Updated

President Obama travels to the Gulf Coast Monday and Tuesday to assess the administration's ongoing efforts to battle the Deepwater Horizon oil spill.

Mr. Obama will visit Mississippi, Alabama and Florida. While this will be his 4th visit to the region since the April 20th disaster, it will be the president's first visit to these 3 gulf states - all previous trips have been to Louisiana - and his first over night in the region.

Upon the president's return Tuesday evening, Mr. Obama will address the nation from the Oval Office on the oil spill. The president will specifically talk about reform in the Interior Department's Minerals Management Service, which oversees the country's gas, oil and mineral resources, as well as the recovery and restoration efforts that will continue in the months ahead.

Major Garrett reports that top White House speechwriter, Jon Favreau, is scheduled to travel with President Obama to the region, which is rare, because the president wants Tuesday night's address to have an eye witness account.

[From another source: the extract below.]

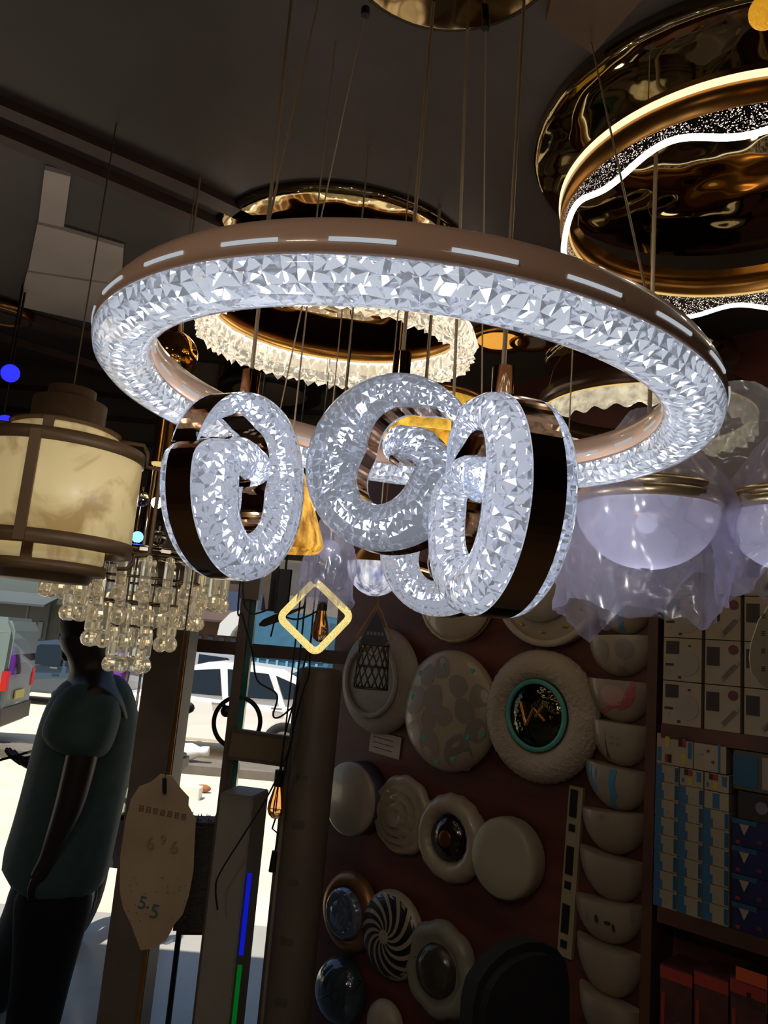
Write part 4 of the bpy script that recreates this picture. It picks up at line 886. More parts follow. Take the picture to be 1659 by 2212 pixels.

On Wednesday, Mr. Obama will then meet with BP Chairman of the Board Carl-Henric Svanberg and CEO Tony Hayward, who will then testify before Congress on Thursday.  According to White House adviser David Axelrod, the president is going to demand the two BP executives create an escrow account to pay damage claims by those individuals and businesses hurt of the Gulf of Mexico spill. This will be Mr Obama's first meeting with BP executives since the accident 55 days ago.

Mr. Obama was originally schedule to depart Sunday for a weeklong trip to Southeast Asia, but canceled the trip to focus on the oil spill efforts.

The president has met much criticism for the way his administration has responded to the disaster. Criticism ranging from the number of times he's been to the Gulf region, to the fact he's waited so long to speak with BP officials, to the pace of the cleanup effort. The White House maintains its been attentive to the disaster since day one and will continue to focus on the region.

"We're at a kind of reflection point in this saga," Axelrod said on "Meet the Press" Sunday morning. "We now know that what essentially what we can do and what we can't do in terms of collecting oil and what lies ahead in the next few months and he [President Obama] wants to lay out the steps that we're going to take from here to get through this, through the crisis."

The president's Tuesday remarks are scheduled for 8pmET.